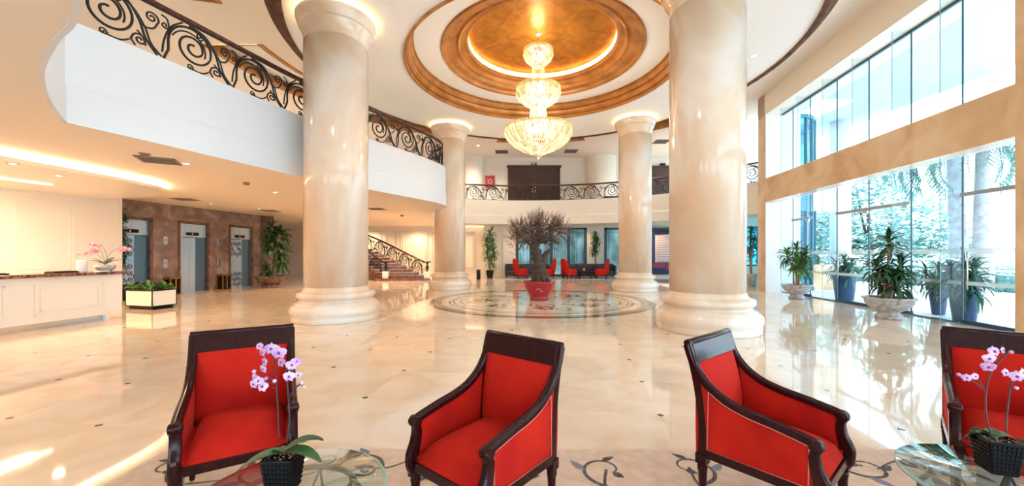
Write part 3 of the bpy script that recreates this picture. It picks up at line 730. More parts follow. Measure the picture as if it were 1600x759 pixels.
    # legs: turned and tapered, square block on top
    for sx in (-1,1):
        for y_,fr in ((yf-.005,1),(yb_+.085,0)):
            x_=sx*((Wf if fr else Wb)/2-.024); m_=MB()
            m_.cb((x_,y_,.272),(.062,.062,.06))
            m_.lathe([(.012,0),(.016,.01),(.022,.12),(.026,.20),(.030,.225),(.022,.235),(.030,.243),(.03,.25)],14,(x_,y_,0)); m_.build('leg',WOOD,t,bevel=.002)
    # crest rail
    m_=MB(); rows=[]
    def BY(z): return yb_+.092-.08*max(0,(z-.45)/.48)**1.6
    for i in range(2):
        z0,z1=zb-.10,zb+.012
    y0,y1=BY(zb-.105),BY(zb)-.008
    x_=Wb/2-.022
    m_.add([(-x_,y0+.022,zb-.105),(x_,y0+.022,zb-.105),(x_,y1+.024,zb+.006),(-x_,y1+.024,zb+.006),(-x_,y0-.022,zb-.105),(x_,y0-.022,zb-.105),(x_,y1-.024,zb+.006),(-x_,y1-.024,zb+.006)],
       [(0,1,2,3),(7,6,5,4),(0,4,5,1),(3,2,6,7),(0,3,7,4),(1,5,6,2)])
    m_.tube([(-x_-.02,y1-.004,zb+.008),(x_+.02,y1-.004,zb+.008)],.022,8)
    m_.build('crest_rail',WOOD,t,bevel=.003)
    # back pad (front puffed, rear flat)
    m_=MB(); xi=Wb/2-.034; rows=[];rows2=[]
    for i in range(9):
        v=i/8; z=.36+(zb-.105-.36)*v; r_=[];r2=[]
        for j in range(11):
            u=j/10; x=-xi+2*xi*u; puff=.045*(max(0,sin(PI*u))**.35)*(max(0,sin(PI*min(1,max(0,v*.96+.02))))**.35)
            r_.append((x,BY(z)+.006+puff,z)); r2.append((x,BY(z)-.018,z))
        rows.append(r_); rows2.append(r2)
    m_.grid(rows); m_.grid(rows2); m_.build('backrest',RED,t)
    # seat cushion
    m_=MB(); rows=[]
    def ss(u): return max(0,1-abs(2*u-1)**5)**.5
    for i in range(15):
        v=i/14; r_=[]; y=yb_+.115+(yf+.012-yb_-.115)*v
        for j in range(15):
            u=j/14; f=(y-yb_)/d; hw=(Wb/2-.045)*(1-f)+(Wf/2-.048)*f
            if v>.93: hw*=.995
            z=.335+.105*ss(u)**.8*(max(0,1-abs(v*1.0)**9)**.5)+.018*sin(PI*u)*sin(PI*v)
            r_.append((-hw+2*hw*u,y,z))
        rows.append(r_)
    m_.grid(rows); m_.bx(-Wf/2+.03,Wf/2-.03,yb_+.06,yf+.0,.30,.36); m_.build('seat_cushion',RED,t)
    return t
# fitted positions: chair local +y is its front
ac=armchair('armchair','red armchair at left facing right, behind the lilac orchid on the glass table',(-1.742,2.475,.0148),3.697)
dup(ac,(-.134,2.229,.0148),2.458,'red armchair in the middle of the picture, turned to the left')
dup(ac,(1.503,2.291,.0148),3.827,'red armchair right of the middle turned to the right, showing its outer side')
dup(ac,(3.132,2.376,.0148),2.343,'red armchair cut by the right edge of the picture behind the second orchid')
# ================================================================ RUG
t=thing('area_rug','large cream rug with dark scrolling vines under the red armchairs and glass tables','rug',(0,0,0))
mb=MB(); mb.prism([(-2.7,-1.2),(4.6,-1.2),(4.6,2.93),(-2.62,2.93)],.001,.012); mb.build('pile',RUGM,t)
rn=random.Random(3); mv=MB(); mv2=MB()
def flatcurve(mb,pts,w0,w1,z):
    n=len(pts); vs=[]
    for i,p in enumerate(pts):
        a=Vector(pts[min(i+1,n-1)])-Vector(pts[max(i-1,0)]); a.normalize(); k=i/(n-1); w_=(w0+(w1-w0)*k)/2
        vs+= [(p[0]-a.y*w_,p[1]+a.x*w_,z),(p[0]+a.y*w_,p[1]-a.x*w_,z)]
    mb.add(vs,[(2*i,2*i+1,2*i+3,2*i+2) for i in range(n-1)])
def leafshape(mb,x,y,a,L,W,z):
    pts=[(0,0),(.3,.5),(.6,.42),(1,0),(.6,-.42),(.3,-.5)]
    mb.add([(x+L*u*cos(a)-W*v*sin(a),y+L*u*sin(a)+W*v*cos(a),z) for u,v in pts],[(0,1,2,3,4,5)])
for gx_ in range(12):
    for gy_ in range(6):
        x=-2.35+gx_*.60+rn.uniform(-.05,.05); y=-.60+gy_*.652+rn.uniform(-.05,.05); s_=1 if (gx_+gy_)%2 else -1
        a=rn.uniform(0,6.28); 
        if not(-2.4<x<4.3 and y<2.8): continue
        pts=spir(x,y,.20,.05,a,s_*.85,24); y-=.0; flatcurve(mv,pts,.03,.012,.0135)
        leafshape(mv,pts[-1][0],pts[-1][1],a+1,.09,.06,.0137)
        p=pts[6]; leafshape(mv2,p[0],p[1],a+s_*2.4,.15,.06,.0139); p=pts[13]; leafshape(mv,p[0],p[1],a+s_*4,.12,.05,.0141)
        flatcurve(mv,spline([(x,y),(x+.25*cos(a),min(2.86,y+.25*sin(a))),(x+.5*cos(a+.5),min(2.88,y+.45*sin(a+.5)))],5),.022,.01,.0143)
mv.build('vine_pattern',RUGD,t)['kind']='stuff'; mv2.build('leaf_pattern',RUGB,t)['kind']='stuff'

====

**Given task:** From the listing above, collect every line that mentions the word "picture".

**Solution to the exercise:**
Write part 3 of the bpy script that recreates this picture. It picks up at line 730. More parts follow. Measure the picture as if it were 1600x759 pixels.
dup(ac,(-.134,2.229,.0148),2.458,'red armchair in the middle of the picture, turned to the left')
dup(ac,(3.132,2.376,.0148),2.343,'red armchair cut by the right edge of the picture behind the second orchid')